12.11.25
The police state blotter
Some recent news from the military/police state:
The U.S. seized an oil tanker off Venezuelan coast.
Why? “For very good reason,” said Trump, who was impressed that the tanker was “very large.” Attorney General Pam Bondi elaborated: The tanker had been sanctioned for years, she said, “due to its involvement in an illicit oil shipping network supporting foreign terrorist organizations.”
Why now? Could the “good reason” be that the president wants to add one more provocation to his lethal extrajudicial boat strikes to provoke Venezuela into a war to distract U.S. voters from the price of hamburger and the Epstein files?
Congress passed a $900 billion defense bill; 115 House Democrats voted for it.
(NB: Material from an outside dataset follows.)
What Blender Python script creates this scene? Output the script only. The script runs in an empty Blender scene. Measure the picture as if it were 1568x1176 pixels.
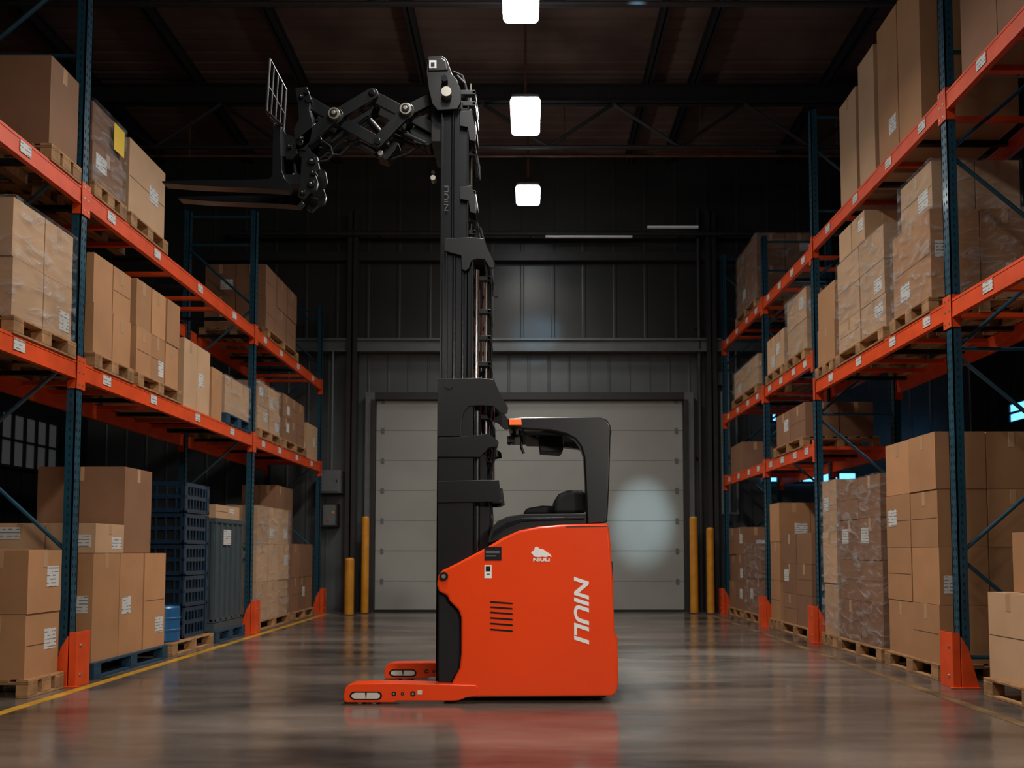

The Department of Homeland Security signed a $140 million contract to purchase six Boeing 737 planes for deportations.
Data obtained by the University of California’s Deportation Data Project show that almost 75,000 people — more than a third of the roughly 220,000 arrested by ICE officers since Jan. 20 — have no criminal histories. Many have “traffic violations.”
Aramis Furse, 32, died at New York’s harrowing Rikers Island jail, the 14th person to perish in Department of Correction custody this year. Nearly 85 percent of those locked up at Rikers are “pretrial detainees,” charged but not convicted of an offense. Many are there because they cannot afford bail, in spite of a 2020 New York law significantly limiting the use of cash bail for nonviolent crimes. Furse had been charged with a series of robberies and burglaries, a category in legal dispute.
In an August 25 Executive Order Trump outlined the steps toward denying federal funds to states and cities that eliminate cash bail. “When these individuals are released without bail under city or State policies,” the EO said, “they are permitted — even encouraged — to further endanger law-abiding, hard-working Americans because they know our laws will not be enforced.” No comment necessary.
Denmark declared the U.S. a threat to European security.